*What to work on*:
Transcribe every line, keeping it exact.

*Material shown*:
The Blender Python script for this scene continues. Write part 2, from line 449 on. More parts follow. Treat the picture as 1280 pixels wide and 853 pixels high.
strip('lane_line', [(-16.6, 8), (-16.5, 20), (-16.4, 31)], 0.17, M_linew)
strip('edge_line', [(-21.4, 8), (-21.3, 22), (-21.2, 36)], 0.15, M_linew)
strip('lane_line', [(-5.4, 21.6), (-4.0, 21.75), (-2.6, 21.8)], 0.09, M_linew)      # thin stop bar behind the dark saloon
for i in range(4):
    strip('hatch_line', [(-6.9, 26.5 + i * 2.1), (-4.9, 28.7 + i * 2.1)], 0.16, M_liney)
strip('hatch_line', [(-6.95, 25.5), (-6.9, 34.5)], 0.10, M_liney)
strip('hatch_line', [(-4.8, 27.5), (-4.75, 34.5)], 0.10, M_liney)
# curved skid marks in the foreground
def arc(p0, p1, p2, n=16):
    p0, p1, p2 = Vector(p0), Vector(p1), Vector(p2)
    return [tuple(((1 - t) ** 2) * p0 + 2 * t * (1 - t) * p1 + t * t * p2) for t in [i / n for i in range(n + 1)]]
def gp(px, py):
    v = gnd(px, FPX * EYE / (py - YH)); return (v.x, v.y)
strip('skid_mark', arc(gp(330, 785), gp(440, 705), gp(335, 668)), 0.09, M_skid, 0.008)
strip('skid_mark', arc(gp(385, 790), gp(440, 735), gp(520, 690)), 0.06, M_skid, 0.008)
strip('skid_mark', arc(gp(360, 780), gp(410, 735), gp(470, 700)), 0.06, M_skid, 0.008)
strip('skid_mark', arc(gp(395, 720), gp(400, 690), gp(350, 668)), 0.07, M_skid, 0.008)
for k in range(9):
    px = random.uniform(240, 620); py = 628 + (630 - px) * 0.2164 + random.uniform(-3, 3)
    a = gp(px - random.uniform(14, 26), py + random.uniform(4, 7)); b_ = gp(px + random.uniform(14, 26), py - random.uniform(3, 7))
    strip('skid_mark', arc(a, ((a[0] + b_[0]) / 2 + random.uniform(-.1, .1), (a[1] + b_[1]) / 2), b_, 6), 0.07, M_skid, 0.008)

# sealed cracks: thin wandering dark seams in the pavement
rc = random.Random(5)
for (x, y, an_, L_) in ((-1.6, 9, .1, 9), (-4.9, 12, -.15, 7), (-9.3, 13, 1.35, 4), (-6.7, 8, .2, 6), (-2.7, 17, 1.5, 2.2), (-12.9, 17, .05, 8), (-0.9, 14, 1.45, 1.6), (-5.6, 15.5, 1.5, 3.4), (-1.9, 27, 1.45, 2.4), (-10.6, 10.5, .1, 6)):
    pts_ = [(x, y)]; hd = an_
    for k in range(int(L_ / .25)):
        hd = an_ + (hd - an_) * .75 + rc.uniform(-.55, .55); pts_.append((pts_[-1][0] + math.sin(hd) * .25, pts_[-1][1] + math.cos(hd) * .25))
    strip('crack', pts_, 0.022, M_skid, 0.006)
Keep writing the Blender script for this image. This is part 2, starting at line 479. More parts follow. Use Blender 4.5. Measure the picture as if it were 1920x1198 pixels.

*Solution for this task*:
The Blender Python script for this scene continues. Write part 2, from line 449 on. More parts follow. Treat the picture as 1280 pixels wide and 853 pixels high.
strip('lane_line', [(-16.6, 8), (-16.5, 20), (-16.4, 31)], 0.17, M_linew)
strip('edge_line', [(-21.4, 8), (-21.3, 22), (-21.2, 36)], 0.15, M_linew)
strip('lane_line', [(-5.4, 21.6), (-4.0, 21.75), (-2.6, 21.8)], 0.09, M_linew)      # thin stop bar behind the dark saloon
for i in range(4):
    strip('hatch_line', [(-6.9, 26.5 + i * 2.1), (-4.9, 28.7 + i * 2.1)], 0.16, M_liney)
strip('hatch_line', [(-6.95, 25.5), (-6.9, 34.5)], 0.10, M_liney)
strip('hatch_line', [(-4.8, 27.5), (-4.75, 34.5)], 0.10, M_liney)
# curved skid marks in the foreground
def arc(p0, p1, p2, n=16):
    p0, p1, p2 = Vector(p0), Vector(p1), Vector(p2)
    return [tuple(((1 - t) ** 2) * p0 + 2 * t * (1 - t) * p1 + t * t * p2) for t in [i / n for i in range(n + 1)]]
def gp(px, py):
    v = gnd(px, FPX * EYE / (py - YH)); return (v.x, v.y)
strip('skid_mark', arc(gp(330, 785), gp(440, 705), gp(335, 668)), 0.09, M_skid, 0.008)
strip('skid_mark', arc(gp(385, 790), gp(440, 735), gp(520, 690)), 0.06, M_skid, 0.008)
strip('skid_mark', arc(gp(360, 780), gp(410, 735), gp(470, 700)), 0.06, M_skid, 0.008)
strip('skid_mark', arc(gp(395, 720), gp(400, 690), gp(350, 668)), 0.07, M_skid, 0.008)
for k in range(9):
    px = random.uniform(240, 620); py = 628 + (630 - px) * 0.2164 + random.uniform(-3, 3)
    a = gp(px - random.uniform(14, 26), py + random.uniform(4, 7)); b_ = gp(px + random.uniform(14, 26), py - random.uniform(3, 7))
    strip('skid_mark', arc(a, ((a[0] + b_[0]) / 2 + random.uniform(-.1, .1), (a[1] + b_[1]) / 2), b_, 6), 0.07, M_skid, 0.008)

# sealed cracks: thin wandering dark seams in the pavement
rc = random.Random(5)
for (x, y, an_, L_) in ((-1.6, 9, .1, 9), (-4.9, 12, -.15, 7), (-9.3, 13, 1.35, 4), (-6.7, 8, .2, 6), (-2.7, 17, 1.5, 2.2), (-12.9, 17, .05, 8), (-0.9, 14, 1.45, 1.6), (-5.6, 15.5, 1.5, 3.4), (-1.9, 27, 1.45, 2.4), (-10.6, 10.5, .1, 6)):
    pts_ = [(x, y)]; hd = an_
    for k in range(int(L_ / .25)):
        hd = an_ + (hd - an_) * .75 + rc.uniform(-.55, .55); pts_.append((pts_[-1][0] + math.sin(hd) * .25, pts_[-1][1] + math.cos(hd) * .25))
    strip('crack', pts_, 0.022, M_skid, 0.006)
Keep writing the Blender script for this image. This is part 2, starting at line 479. More parts follow. Use Blender 4.5. Measure the picture as if it were 1920x1198 pixels.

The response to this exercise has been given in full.